I would like to solve the inequality $|\int_{\gamma} \frac{1}{z^2}dz|\leq 2$ where $\gamma$ is the line $[i,2+i]$. I thought about using the Cauchy theorem in closing the path between $i$ and $2+i$, but I don't know if this is allowed.
Is it possible to proceed in this manner? Otherwise, is anyone could give me a simple hint to solve it?
On
Just use the Fundamental Theorem of Calculus.

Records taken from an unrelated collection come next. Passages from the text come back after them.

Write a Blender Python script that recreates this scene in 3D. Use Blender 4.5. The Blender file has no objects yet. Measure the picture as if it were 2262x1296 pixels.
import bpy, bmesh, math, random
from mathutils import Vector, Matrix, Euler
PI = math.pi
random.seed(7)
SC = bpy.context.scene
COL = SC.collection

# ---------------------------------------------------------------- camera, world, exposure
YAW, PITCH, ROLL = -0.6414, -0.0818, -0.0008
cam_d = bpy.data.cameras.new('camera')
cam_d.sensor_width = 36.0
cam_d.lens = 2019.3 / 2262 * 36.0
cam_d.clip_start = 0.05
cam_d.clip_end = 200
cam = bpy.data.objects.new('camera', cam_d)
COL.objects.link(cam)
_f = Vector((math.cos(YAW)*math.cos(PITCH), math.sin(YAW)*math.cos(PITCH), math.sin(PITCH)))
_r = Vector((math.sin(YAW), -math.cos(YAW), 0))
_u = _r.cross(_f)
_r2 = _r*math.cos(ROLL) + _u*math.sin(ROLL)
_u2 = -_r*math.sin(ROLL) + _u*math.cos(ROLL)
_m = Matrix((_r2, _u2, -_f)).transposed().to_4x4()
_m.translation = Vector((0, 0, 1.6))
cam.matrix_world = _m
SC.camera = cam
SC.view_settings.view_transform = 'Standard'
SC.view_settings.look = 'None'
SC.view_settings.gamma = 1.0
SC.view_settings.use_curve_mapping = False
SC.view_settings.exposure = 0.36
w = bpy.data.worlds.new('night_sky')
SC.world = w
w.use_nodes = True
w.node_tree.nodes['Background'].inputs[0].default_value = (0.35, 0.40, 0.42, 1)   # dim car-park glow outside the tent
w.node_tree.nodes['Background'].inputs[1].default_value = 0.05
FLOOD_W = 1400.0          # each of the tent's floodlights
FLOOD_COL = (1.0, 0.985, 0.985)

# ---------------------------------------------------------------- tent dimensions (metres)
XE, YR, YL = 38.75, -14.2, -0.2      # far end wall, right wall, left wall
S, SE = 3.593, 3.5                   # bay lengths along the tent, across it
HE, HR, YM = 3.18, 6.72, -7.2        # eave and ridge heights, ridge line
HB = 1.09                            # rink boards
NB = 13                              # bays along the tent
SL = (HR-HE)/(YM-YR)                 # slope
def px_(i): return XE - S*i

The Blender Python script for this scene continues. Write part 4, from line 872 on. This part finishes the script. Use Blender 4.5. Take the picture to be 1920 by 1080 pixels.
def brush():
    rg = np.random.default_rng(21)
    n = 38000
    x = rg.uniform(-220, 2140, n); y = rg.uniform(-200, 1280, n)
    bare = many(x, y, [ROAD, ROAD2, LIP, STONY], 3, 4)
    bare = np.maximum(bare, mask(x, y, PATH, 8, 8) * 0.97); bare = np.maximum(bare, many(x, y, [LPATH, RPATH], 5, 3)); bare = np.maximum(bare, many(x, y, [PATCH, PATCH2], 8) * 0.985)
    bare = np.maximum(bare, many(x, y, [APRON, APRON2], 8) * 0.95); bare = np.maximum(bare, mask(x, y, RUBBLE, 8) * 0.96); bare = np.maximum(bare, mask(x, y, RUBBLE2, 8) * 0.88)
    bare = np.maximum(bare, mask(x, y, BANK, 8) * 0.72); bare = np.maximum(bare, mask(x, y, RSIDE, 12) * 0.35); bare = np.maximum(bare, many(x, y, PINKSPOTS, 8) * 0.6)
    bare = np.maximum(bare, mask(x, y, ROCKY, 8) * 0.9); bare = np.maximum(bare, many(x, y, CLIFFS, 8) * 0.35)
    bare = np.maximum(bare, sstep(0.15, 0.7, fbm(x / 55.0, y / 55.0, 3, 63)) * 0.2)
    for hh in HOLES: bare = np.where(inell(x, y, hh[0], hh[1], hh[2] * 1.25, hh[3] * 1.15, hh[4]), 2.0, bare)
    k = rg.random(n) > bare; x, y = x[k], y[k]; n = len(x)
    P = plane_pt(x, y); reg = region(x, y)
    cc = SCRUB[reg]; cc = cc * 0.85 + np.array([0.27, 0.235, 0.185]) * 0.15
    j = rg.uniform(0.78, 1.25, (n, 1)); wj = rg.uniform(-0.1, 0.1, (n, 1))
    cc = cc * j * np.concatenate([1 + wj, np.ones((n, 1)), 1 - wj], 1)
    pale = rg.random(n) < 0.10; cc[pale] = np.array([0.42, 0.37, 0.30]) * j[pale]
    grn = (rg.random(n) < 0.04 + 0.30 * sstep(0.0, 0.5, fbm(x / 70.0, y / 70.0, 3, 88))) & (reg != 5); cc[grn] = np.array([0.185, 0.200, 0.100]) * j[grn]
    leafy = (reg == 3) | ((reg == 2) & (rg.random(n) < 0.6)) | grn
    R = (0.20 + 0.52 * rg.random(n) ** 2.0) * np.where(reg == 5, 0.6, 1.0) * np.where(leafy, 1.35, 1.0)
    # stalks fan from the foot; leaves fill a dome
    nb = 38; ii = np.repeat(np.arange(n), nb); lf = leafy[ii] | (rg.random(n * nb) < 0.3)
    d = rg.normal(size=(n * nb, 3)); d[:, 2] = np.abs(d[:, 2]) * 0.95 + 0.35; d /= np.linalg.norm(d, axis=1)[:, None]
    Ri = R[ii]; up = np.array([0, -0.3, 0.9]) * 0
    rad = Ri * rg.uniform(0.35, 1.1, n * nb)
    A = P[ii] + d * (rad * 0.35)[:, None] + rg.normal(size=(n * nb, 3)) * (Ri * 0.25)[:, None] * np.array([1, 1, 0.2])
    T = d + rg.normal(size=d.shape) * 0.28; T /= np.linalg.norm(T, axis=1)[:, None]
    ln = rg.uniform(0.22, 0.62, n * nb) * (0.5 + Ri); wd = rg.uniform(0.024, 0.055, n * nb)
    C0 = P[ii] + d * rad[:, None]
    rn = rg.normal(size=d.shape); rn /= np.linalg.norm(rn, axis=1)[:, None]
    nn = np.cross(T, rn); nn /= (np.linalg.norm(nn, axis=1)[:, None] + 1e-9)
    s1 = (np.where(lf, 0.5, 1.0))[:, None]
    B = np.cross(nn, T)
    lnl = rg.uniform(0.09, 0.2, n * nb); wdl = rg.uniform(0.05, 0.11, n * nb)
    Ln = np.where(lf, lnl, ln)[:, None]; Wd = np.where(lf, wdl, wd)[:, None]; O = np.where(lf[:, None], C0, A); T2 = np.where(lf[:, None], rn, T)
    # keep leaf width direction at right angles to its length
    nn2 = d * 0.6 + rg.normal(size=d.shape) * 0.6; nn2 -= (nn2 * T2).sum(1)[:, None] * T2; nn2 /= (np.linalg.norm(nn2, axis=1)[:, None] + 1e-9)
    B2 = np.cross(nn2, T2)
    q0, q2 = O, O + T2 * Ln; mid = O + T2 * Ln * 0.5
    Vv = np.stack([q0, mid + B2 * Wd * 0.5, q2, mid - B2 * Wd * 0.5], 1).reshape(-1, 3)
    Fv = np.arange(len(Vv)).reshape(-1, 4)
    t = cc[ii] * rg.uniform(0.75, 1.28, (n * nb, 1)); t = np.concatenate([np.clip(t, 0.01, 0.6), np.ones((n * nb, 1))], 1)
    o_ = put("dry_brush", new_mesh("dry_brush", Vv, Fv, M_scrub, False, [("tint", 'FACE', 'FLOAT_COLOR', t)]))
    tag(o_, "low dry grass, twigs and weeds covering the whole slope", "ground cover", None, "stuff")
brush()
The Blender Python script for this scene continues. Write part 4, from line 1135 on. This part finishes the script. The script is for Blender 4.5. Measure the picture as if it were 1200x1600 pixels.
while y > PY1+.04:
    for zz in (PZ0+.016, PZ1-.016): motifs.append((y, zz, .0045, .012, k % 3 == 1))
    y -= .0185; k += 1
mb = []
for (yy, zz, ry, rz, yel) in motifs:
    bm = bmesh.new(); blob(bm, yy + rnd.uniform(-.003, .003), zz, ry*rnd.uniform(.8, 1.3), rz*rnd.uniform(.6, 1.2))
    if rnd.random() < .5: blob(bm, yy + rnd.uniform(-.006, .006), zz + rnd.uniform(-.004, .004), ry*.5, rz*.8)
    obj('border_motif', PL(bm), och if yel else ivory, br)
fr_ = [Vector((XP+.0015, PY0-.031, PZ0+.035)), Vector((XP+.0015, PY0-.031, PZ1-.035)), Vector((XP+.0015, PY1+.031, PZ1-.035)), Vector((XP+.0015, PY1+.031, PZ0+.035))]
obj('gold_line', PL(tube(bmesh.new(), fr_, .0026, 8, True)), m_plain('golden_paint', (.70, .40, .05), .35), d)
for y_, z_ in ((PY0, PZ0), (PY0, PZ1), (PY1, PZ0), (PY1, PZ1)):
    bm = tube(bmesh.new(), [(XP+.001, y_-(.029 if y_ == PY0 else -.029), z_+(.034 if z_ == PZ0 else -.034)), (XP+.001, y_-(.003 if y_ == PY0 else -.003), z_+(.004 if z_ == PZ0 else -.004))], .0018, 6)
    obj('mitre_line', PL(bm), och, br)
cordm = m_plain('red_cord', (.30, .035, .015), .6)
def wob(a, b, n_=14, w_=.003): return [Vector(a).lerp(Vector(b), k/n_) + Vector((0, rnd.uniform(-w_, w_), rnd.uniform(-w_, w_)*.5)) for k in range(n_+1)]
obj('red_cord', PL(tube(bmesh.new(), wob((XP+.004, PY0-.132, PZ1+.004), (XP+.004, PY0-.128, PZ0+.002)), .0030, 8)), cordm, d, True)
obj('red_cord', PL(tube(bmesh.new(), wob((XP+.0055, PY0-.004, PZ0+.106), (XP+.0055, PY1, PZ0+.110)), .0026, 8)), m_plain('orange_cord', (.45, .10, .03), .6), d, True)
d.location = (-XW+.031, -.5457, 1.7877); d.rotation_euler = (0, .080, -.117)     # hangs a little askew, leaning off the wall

If $F$ is an antiderivative of $f$ in a neighbourhood of $\gamma$, then $\int_\gamma f(z)\; dz = F(end (\gamma)) - F(start(\gamma))$.
On
Just use the definition of the contour integral $$\int_\gamma f(z)dz=\int_a^bf(\alpha(t))\alpha'(t)dt$$
Where $\alpha$ is a parametrization of $\gamma$, now our curve $\gamma$ is the line segment joining $i$ and $2+i$, we can parametrize this as $\alpha(t)=t+i$, $0\leq t \leq 2$.
Then the integral is $$ \int_0^2\frac 1 {(t+i)^2}dt=\frac {-1}{2+i}+\frac 1 {i} $$
I'm sure you can take it from here.
Hint: integral $\le$ (bound of $|$integrand$|$)(length of path).